Gegen eine Zusammenarbeit mit der Volkspartei sprach sich hingegen der Vorsitzende der Gewerkschaft der Privatangestellten, Hans Sallmutter, aus. "Wenn die SPÖ in eine Koalition mit der ÖVP geht, dann sind wir für zehn Jahre weg vom Fenster", erklärte er gegenüber dem "Standard".
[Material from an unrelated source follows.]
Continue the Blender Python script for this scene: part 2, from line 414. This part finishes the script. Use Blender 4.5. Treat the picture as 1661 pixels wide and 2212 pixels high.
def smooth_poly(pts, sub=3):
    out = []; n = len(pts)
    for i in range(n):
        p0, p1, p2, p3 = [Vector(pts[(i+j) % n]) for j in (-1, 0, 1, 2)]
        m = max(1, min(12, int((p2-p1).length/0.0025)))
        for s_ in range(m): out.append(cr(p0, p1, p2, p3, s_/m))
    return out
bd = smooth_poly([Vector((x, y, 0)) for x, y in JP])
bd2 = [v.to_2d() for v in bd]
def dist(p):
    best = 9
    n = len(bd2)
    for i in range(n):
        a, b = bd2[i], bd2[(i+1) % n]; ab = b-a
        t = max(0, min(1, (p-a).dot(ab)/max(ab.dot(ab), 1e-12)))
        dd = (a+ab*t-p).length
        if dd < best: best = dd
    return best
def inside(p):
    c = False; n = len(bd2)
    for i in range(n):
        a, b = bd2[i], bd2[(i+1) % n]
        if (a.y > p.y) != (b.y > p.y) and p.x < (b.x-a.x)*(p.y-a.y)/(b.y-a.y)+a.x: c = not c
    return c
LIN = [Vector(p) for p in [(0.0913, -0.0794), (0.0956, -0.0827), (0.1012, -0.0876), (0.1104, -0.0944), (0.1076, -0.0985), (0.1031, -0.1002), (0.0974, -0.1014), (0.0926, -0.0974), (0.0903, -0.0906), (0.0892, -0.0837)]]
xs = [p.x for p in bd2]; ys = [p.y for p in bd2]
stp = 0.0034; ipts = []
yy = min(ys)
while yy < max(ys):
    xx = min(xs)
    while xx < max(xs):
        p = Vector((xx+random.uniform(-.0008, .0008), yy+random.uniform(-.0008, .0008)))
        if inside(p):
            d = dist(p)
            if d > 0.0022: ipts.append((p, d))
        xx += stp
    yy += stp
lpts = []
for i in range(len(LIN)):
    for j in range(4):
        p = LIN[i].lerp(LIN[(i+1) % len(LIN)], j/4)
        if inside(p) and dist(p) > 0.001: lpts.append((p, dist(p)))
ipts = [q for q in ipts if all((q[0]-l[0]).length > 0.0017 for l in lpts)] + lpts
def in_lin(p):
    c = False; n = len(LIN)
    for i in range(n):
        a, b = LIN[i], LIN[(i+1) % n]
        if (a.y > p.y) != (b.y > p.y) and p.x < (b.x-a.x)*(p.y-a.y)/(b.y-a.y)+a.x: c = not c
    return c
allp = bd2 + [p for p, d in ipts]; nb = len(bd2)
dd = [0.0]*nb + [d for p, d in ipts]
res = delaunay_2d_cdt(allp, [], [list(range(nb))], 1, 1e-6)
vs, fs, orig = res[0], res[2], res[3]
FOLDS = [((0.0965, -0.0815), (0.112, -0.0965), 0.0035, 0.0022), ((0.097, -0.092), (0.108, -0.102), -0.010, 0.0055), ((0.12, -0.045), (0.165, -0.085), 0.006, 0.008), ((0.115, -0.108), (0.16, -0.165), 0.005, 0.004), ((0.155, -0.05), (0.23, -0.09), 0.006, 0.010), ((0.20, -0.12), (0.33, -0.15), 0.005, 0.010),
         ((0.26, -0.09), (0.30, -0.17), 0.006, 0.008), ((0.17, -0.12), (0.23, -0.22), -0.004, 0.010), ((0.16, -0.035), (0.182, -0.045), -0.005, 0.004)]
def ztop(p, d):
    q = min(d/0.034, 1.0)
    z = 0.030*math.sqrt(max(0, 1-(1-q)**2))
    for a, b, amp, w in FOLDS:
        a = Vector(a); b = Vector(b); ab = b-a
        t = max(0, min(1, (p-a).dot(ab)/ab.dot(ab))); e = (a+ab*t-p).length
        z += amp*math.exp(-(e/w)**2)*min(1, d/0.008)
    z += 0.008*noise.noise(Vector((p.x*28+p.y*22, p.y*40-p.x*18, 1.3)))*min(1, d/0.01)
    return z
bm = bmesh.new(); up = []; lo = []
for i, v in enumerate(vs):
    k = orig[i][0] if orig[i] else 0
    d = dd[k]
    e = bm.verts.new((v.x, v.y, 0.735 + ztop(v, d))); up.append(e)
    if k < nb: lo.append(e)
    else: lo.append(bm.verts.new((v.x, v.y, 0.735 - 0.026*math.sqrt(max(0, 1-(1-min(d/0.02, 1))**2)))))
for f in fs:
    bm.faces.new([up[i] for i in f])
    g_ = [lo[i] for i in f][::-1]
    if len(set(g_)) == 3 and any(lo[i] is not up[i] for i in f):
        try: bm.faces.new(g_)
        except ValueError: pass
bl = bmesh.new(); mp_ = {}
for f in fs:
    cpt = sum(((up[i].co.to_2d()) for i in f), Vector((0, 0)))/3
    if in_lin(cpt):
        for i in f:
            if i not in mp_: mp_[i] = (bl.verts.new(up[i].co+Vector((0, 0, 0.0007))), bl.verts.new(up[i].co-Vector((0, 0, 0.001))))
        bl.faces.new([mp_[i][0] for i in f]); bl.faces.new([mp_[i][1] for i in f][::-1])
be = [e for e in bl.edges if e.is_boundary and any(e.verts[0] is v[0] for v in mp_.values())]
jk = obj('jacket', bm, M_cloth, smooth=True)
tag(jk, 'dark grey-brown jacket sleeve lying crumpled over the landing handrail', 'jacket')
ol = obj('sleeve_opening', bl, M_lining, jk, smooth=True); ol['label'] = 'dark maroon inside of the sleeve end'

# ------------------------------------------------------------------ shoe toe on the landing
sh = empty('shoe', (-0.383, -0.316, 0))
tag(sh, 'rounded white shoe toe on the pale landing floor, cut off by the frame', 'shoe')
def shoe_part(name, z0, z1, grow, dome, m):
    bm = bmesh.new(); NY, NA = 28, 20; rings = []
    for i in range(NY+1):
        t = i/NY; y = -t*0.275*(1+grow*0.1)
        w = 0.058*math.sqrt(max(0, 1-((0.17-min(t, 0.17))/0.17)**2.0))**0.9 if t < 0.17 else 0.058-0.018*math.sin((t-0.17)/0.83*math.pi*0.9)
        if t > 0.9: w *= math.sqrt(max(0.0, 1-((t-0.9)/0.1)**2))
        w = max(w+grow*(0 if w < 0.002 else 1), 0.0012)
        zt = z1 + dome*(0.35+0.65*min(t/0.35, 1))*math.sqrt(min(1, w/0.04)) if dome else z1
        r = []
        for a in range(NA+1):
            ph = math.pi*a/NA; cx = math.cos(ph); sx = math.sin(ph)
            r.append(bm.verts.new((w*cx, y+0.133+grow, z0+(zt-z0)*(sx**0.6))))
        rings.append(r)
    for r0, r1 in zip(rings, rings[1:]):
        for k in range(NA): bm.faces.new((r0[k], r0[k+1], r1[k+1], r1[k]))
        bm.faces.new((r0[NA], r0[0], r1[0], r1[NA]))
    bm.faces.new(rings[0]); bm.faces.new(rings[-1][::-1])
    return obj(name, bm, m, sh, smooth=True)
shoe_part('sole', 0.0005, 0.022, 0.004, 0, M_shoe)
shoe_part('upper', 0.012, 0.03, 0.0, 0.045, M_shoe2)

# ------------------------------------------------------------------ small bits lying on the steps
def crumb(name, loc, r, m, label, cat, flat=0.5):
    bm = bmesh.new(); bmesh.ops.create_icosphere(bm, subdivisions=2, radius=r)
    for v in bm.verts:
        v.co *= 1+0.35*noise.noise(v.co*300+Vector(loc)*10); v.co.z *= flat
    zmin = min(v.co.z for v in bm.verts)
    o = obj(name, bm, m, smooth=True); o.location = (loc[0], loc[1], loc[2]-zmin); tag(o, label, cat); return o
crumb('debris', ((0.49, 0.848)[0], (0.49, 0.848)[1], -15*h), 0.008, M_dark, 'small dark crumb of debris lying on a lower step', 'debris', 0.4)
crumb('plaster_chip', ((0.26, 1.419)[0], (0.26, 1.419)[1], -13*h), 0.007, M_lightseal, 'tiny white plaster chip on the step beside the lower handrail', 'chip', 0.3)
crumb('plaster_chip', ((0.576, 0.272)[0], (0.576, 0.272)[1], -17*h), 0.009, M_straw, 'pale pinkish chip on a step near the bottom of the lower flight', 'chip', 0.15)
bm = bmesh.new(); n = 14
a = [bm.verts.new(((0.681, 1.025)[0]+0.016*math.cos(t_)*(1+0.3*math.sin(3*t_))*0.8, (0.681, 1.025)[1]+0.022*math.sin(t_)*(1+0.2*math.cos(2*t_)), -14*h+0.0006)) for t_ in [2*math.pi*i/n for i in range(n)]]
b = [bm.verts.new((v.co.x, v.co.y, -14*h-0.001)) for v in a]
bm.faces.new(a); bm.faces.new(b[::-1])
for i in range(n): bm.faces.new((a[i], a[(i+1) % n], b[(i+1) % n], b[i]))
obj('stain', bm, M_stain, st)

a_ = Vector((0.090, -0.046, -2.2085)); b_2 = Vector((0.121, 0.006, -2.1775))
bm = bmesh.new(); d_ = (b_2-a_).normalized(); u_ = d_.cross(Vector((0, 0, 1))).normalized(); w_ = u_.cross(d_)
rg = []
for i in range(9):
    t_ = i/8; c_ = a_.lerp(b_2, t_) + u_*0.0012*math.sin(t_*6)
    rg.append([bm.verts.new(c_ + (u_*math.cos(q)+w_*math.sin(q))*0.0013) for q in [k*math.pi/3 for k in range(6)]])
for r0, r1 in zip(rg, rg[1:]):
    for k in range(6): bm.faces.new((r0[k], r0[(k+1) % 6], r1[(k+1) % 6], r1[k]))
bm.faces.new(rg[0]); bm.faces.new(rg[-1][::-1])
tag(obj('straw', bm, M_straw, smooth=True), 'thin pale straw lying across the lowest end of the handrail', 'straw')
BefürworterInnen einer Annäherung finden sich unterdessen in den Reihen der Grünen. Für Gespräche mit der ÖVP plädierte die ehemalige Bundesgeschäftsführerin Michaela Sburny. Allerdings sei dies nicht gleichzusetzen mit Koalitionsverhandlungen. Auch die Vorarlberger Grünen, die bei der Nationalratswahl auf rund 14,5 Prozent der Stimmen gekommen waren, schließen eine Regierungsbeteiligung der Grünen nicht mehr kategorisch aus.

Gespräche mit allen drei Parteien kündigte jedenfalls ÖVP-Obmann Schüssel noch für diese Woche an. "Ohne uns gibt es keine Regierung", stellte er fest. Er gehe davon aus, dass sich jede Partei "im Interesse des Landes" auf ernsthafte Verhandlungen einlasse.